En breves palabras, David no se dejó insultar ni intimidar.
Extrapolando el conflicto bíblico a la escena política –al fin y al cabo la política viene de la guerra- es posible afirmar que para derrotar a un enemigo más poderoso hay, en primer lugar, que aceptar el desafío. En segundo lugar hay que aceptar la personalización del conflicto. Paso muy importante pues, observando los procesos electorales que han tenido lugar en Bielorrusia y en Rusia, pudimos ver como los candidatos opositores rara vez nombraban a Lukashensko o a Putin, como si les tuvieran miedo. Por ejemplo, casi siempre en sus discursos se referían a “este gobierno”, pero nunca al gobernante. Grave error.
Una elección es siempre entre personas y la despersonalización de la lucha por un contrincante lleva a su derrota segura. Eso significa: si el enemigo te insulta, tú debes responder con firmeza. Y si te tutea, tutéalo tú también, aunque el otro sea presidente. Lo peor que se puede hacer, tanto en la política como en la guerra, es ignorar al adversario. Casi nadie quiere votar por un candidato disminuido.

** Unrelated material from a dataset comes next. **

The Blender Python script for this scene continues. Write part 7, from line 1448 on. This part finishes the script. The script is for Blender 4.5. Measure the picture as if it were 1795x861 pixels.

David enfrentó las amenazas de Goliath. Jamás se dejó intimidar. Sin insultar, respondió con la dureza necesaria. Mas todavía: tomó la iniciativa retórica (no hay política sin retórica) descolocando verbalmente a Goliath. Las frases de David, obsérvese, fueron más largas y más precisas que las de Goliath. Solo así logró David entusiasmar a su pueblo. La honda y el piedrazo ─ si se toman en cuenta las condiciones descritas ─ juegan en esta historia un papel altamente secundario.
Así fue y así será: tanto en la paz como en la guerra.